**Aim:** Starting at the top of the listing, extract every line up to and including the one with "RC0, BAT, ZC". Pictures stay out of the copy.
-- BEGIN Collected material --
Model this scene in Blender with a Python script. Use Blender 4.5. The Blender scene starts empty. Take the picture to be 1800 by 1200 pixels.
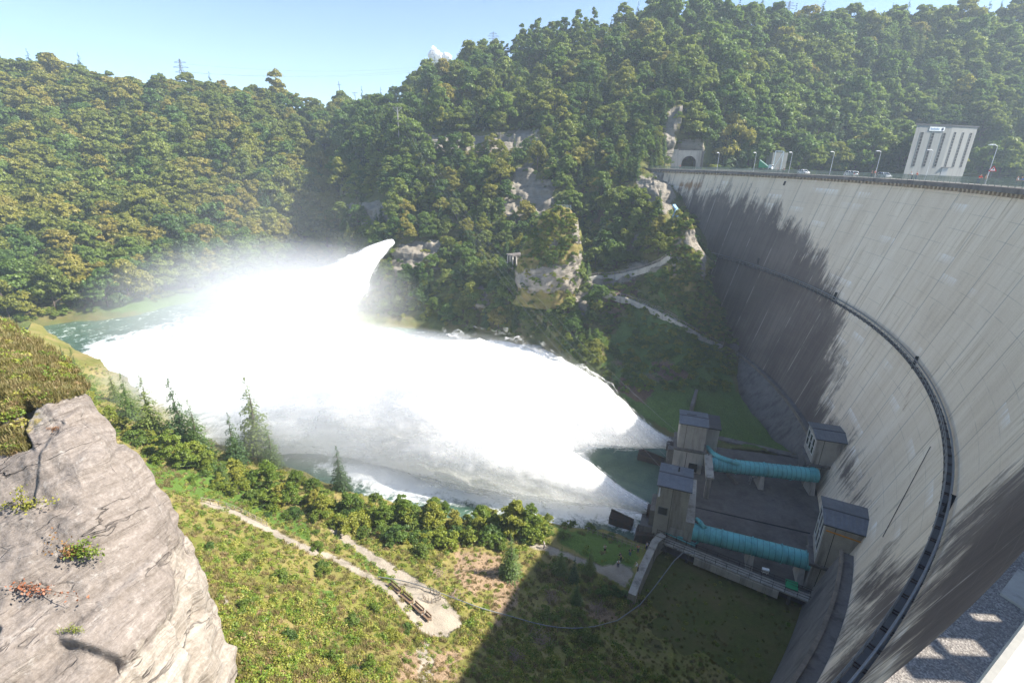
import bpy, bmesh, math, random
import numpy as np
from mathutils import Vector, Matrix, noise as mnoise
from mathutils.bvhtree import BVHTree
random.seed(7); RNG = np.random.default_rng(11)
SC = bpy.context.scene
COL = SC.collection
PI = math.pi
# ------------------------------------------------------------------ camera constants (metres, camera at the origin, looking along +Y)
FOC, PITCH, ROLL = 862.4, 0.356764, 0.0175377
CP, SP = math.cos(PITCH), math.sin(PITCH)
DC = np.array([-57.7, 142.5])          # centre of the dam's arc
RC0, BAT, ZC = 153.0, 0.285, -3.5      # crest radius of the downstream face, its batter, crest level

def rays(px, py):
    x = np.asarray(px, float) - 900; y = -(np.asarray(py, float) - 600)
    c, s = math.cos(ROLL), math.sin(ROLL)
    x, y = c*x - s*y, s*x + c*y
    return np.stack([x, FOC*CP + y*SP, -FOC*SP + y*CP], -1)
def proj(X):
    X = np.asarray(X, float)
    z = X[..., 1]*CP - X[..., 2]*SP; y = X[..., 1]*SP + X[..., 2]*CP
    z = np.where(z < .05, .05, z)
    xi = X[..., 0]/z*FOC; yi = y/z*FOC
    c, s = math.cos(-ROLL), math.sin(-ROLL)
    xi, yi = c*xi - s*yi, s*xi + c*yi
    return 900 + xi, 600 - yi
def PY(px, py, Y):
    d = rays(px, py); return d*(Y/d[1])
def PZ(px, py, z):
    d = rays(px, py); return d*(z/d[2])
def PXYZ(px, Y, z):
    return np.array([(px-900)/FOC*(Y*CP - z*SP), Y, z])
def face_r(z): return RC0 + BAT*(z - ZC)
def cone(px, py):
    d = rays(px, py); ts = np.linspace(5, 420, 9000)/np.linalg.norm(d)
    v = np.hypot(d[0]*ts - DC[0], d[1]*ts - DC[1]) - face_r(d[2]*ts)
    k = np.where((v[:-1] < 0) & (v[1:] >= 0))[0]
    return d*ts[k[0]] if len(k) else None
def arc(th, R, z): return Vector((DC[0] + R*math.cos(th), DC[1] + R*math.sin(th), z))
def theta_px(px, R, z, lo=-60, hi=40):
    best = None
    for a in np.linspace(math.radians(lo), math.radians(hi), 2000):
        p = arc(a, R, z); q = proj(np.array(p))[0]
        if p.y < 5: continue
        if best is None or abs(q-px) < best[0]: best = (abs(q-px), a)
    return best[1]

# ------------------------------------------------------------------ object helpers
def tag(o, label=None, cat=None, group=None, kind=None):
    if label: o['label'] = label
    if cat: o['category'] = cat
    if group: o['group'] = group
    if kind: o['kind'] = kind
    return o
def empty(name, loc, label=None, cat=None, group=None, rz=0.0):
    o = bpy.data.objects.new(name, None); COL.objects.link(o)
    o.location = loc; o.rotation_euler = (0, 0, rz); o.empty_display_size = .3
    return tag(o, label, cat, group)
def copy_tree(o, parent=None):
    c = o.copy(); COL.objects.link(c)
    if parent: c.parent = parent
    for ch in list(o.children): copy_tree(ch, c)
    return c
def link_mesh(name, me, mat, parent=None, smooth=False):
    if mat is not None:
        for m in (mat if isinstance(mat, (list, tuple)) else [mat]): me.materials.append(m)
    if smooth:
        me.polygons.foreach_set('use_smooth', np.ones(len(me.polygons), bool))
    o = bpy.data.objects.new(name, me); COL.objects.link(o)
    if parent is not None: o.parent = parent
    return o
def np_mesh(name, V, F):
    V = np.asarray(V, np.float32); F = np.asarray(F, np.int32)
    me = bpy.data.meshes.new(name)
    n, k = F.shape
    me.vertices.add(len(V)); me.vertices.foreach_set('co', V.ravel())
    me.loops.add(n*k); me.loops.foreach_set('vertex_index', F.ravel())
    me.polygons.add(n); me.polygons.foreach_set('loop_start', np.arange(0, n*k, k, dtype=np.int32))
    me.update(calc_edges=True); me.validate()
    return me
def attr(me, name, vals):
    a = me.attributes.new(name, 'FLOAT', 'POINT'); a.data.foreach_set('value', np.asarray(vals, np.float32))

class MB:
    """collects boxes, bars, tubes and lofts; build() links them as one mesh object"""
    def __init__(s, frame=None): s.v = []; s.f = []; s.fr = frame; s.k = 0; s.mi = []
    def add(s, V, F):
        b = len(s.v)
        for p in V: s.v.append(Vector(s.fr(p)) if s.fr else Vector(p))
        for f in F: s.f.append([b+i for i in f]); s.mi.append(s.k)
    def hexa(s, P):
        s.add(P, [(0,3,2,1), (4,5,6,7), (0,1,5,4), (1,2,6,5), (2,3,7,6), (3,0,4,7)])
    def box(s, x0, x1, y0, y1, z0, z1):
        s.hexa([(x0,y0,z0),(x1,y0,z0),(x1,y1,z0),(x0,y1,z0),(x0,y0,z1),(x1,y0,z1),(x1,y1,z1),(x0,y1,z1)])
    def bar(s, a, b, w, h=None, up=(0,0,1)):
        h = h or w; a = Vector(a); b = Vector(b); d = (b-a).normalized(); up = Vector(up)
        if abs(d.dot(up)) > .98: up = Vector((1,0,0))
        x = d.cross(up).normalized()*w/2; y = x.cross(d).normalized()*h/2
        s.hexa([a-x-y, a+x-y, a+x+y, a-x+y, b-x-y, b+x-y, b+x+y, b-x+y])
    def loft(s, rings, cap=True):
        n = len(rings[0]); V = [p for r in rings for p in r]; F = []
        for i in range(len(rings)-1):
            for j in range(n):
                k = (j+1) % n
                F.append((i*n+j, i*n+k, (i+1)*n+k, (i+1)*n+j))
        if cap: F.append(tuple(range(n-1, -1, -1))); F.append(tuple(range((len(rings)-1)*n, len(rings)*n)))
        s.add(V, F)
    def tube(s, pts, r, n=10, cap=True):
        pts = [Vector(p) for p in pts]; rr = r if isinstance(r, (list, tuple)) else [r]*len(pts); rings = []; prev = None
        for i, p in enumerate(pts):
            d = (pts[min(i+1, len(pts)-1)] - pts[max(i-1, 0)]).normalized()
            if prev is None:
                u = d.cross(Vector((0,0,1)));
                if u.length < .05: u = d.cross(Vector((1,0,0)))
            else: u = prev - d*prev.dot(d)
            u.normalize(); prev = u; w = d.cross(u)
            rings.append([p + u*math.cos(2*PI*k/n)*rr[i] + w*math.sin(2*PI*k/n)*rr[i] for k in range(n)])
        s.loft(rings, cap)
    def build(s, name, mat, parent=None, smooth=False, bevel=0):
        me = bpy.data.meshes.new(name)
        off = parent.matrix_world.translation.copy() if False else Vector((0,0,0))
        me.from_pydata([tuple(v) for v in s.v], [], s.f)
        me.polygons.foreach_set('material_index', np.array(s.mi, np.int32))
        bm = bmesh.new(); bm.from_mesh(me); bmesh.ops.recalc_face_normals(bm, faces=bm.faces)
        if smooth:
            for e in bm.edges:
                if len(e.link_faces) == 2 and e.calc_face_angle(0) > .7: e.smooth = False
        bm.to_mesh(me); bm.free(); me.update()
        o = link_mesh(name, me, mat, None, smooth)
        if parent is not None: attach(o, parent)
        if bevel:
            m = o.modifiers.new('bevel', 'BEVEL'); m.width = bevel; m.segments = 2; m.limit_method = 'ANGLE'
        return o
def wmat(p):
    m = Matrix.LocRotScale(p.location, p.rotation_euler, p.scale)
    return wmat(p.parent) @ m if p.parent else m
def attach(o, parent):
    """parents o, whose mesh is in world coordinates, moving the mesh into the parent's frame"""
    o.data.transform(wmat(parent).inverted()); o.parent = parent
def frame(o, u):
    """local (along, across, up) -> world for a unit direction u in plan"""
    u = np.array([u[0], u[1]])/math.hypot(*u); v = np.array([-u[1], u[0]])
    return lambda p: (o[0]+u[0]*p[0]+v[0]*p[1], o[1]+u[1]*p[0]+v[1]*p[1], o[2]+p[2])

# ------------------------------------------------------------------ materials
class NT:
    def __init__(s, name):
        s.m = bpy.data.materials.new(name); s.m.use_nodes = True; s.t = s.m.node_tree; s.t.nodes.clear()
        s.out = s.t.nodes.new('ShaderNodeOutputMaterial'); s.tc = None
    def n(s, typ, ins=None, **kw):
        nd = s.t.nodes.new(typ)
        for k, v in kw.items(): setattr(nd, k, v)
        for k, v in (ins or {}).items():
            sk = nd.inputs[k]
            if isinstance(v, bpy.types.NodeSocket): s.t.links.new(v, sk)
            else: sk.default_value = v
        return nd
    def co(s, which='Object'):
        if not s.tc: s.tc = s.n('ShaderNodeTexCoord')
        return s.tc.outputs[which]
    def mapping(s, scale, vec=None, loc=(0,0,0)):
        return s.n('ShaderNodeMapping', {'Vector': vec or s.co(), 'Scale': scale, 'Location': loc}).outputs[0]
    def noise(s, scale, detail=4, rough=.55, vec=None, dist=0):
        return s.n('ShaderNodeTexNoise', {'Vector': vec or s.co(), 'Scale': scale, 'Detail': detail, 'Roughness': rough, 'Distortion': dist}).outputs['Fac']
    def ramp(s, fac, stops, interp='LINEAR'):
        nd = s.n('ShaderNodeValToRGB', {'Fac': fac}); cr = nd.color_ramp; cr.interpolation = interp
        while len(cr.elements) < len(stops): cr.elements.new(.5)
        for e, (p, c) in zip(cr.elements, stops):
            e.position = p; e.color = (*c, 1) if isinstance(c, (tuple, list)) else (c, c, c, 1)
        return nd.outputs['Color']
    def mix(s, fac, a, b, mode='MIX'):
        nd = s.n('ShaderNodeMix', data_type='RGBA', blend_type=mode)
        for i, v in ((0, fac), (6, a), (7, b)):
            sk = nd.inputs[i]
            if isinstance(v, bpy.types.NodeSocket): s.t.links.new(v, sk)
            else: sk.default_value = v if i == 0 else (*v, 1)
        return nd.outputs[2]
    def math(s, op, a, b=0.0, c=0.0, clamp=False):
        nd = s.n('ShaderNodeMath', operation=op, use_clamp=clamp)
        for i, v in enumerate((a, b, c)):
            if isinstance(v, bpy.types.NodeSocket): s.t.links.new(v, nd.inputs[i])
            else: nd.inputs[i].default_value = v
        return nd.outputs[0]
    def at(s, name): return s.n('ShaderNodeAttribute', attribute_name=name).outputs['Fac']
    def bump(s, h, strength=.5, dist=.1):
        return s.n('ShaderNodeBump', {'Height': h, 'Strength': strength, 'Distance': dist}).outputs[0]
    def bsdf(s, color, rough=.85, normal=None, metal=0, spec=.3, **kw):
        ins = {'Base Color': color if isinstance(color, bpy.types.NodeSocket) else (*color, 1), 'Roughness': rough, 'Metallic': metal, 'Specular IOR Level': spec}
        if normal is not None: ins['Normal'] = normal
        ins.update(kw)
        b = s.n('ShaderNodeBsdfPrincipled', ins)
        s.t.links.new(b.outputs[0], s.out.inputs['Surface']); return b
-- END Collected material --
**Output:**
Model this scene in Blender with a Python script. Use Blender 4.5. The Blender scene starts empty. Take the picture to be 1800 by 1200 pixels.
import bpy, bmesh, math, random
import numpy as np
from mathutils import Vector, Matrix, noise as mnoise
from mathutils.bvhtree import BVHTree
random.seed(7); RNG = np.random.default_rng(11)
SC = bpy.context.scene
COL = SC.collection
PI = math.pi
# ------------------------------------------------------------------ camera constants (metres, camera at the origin, looking along +Y)
FOC, PITCH, ROLL = 862.4, 0.356764, 0.0175377
CP, SP = math.cos(PITCH), math.sin(PITCH)
DC = np.array([-57.7, 142.5])          # centre of the dam's arc
RC0, BAT, ZC = 153.0, 0.285, -3.5      # crest radius of the downstream face, its batter, crest level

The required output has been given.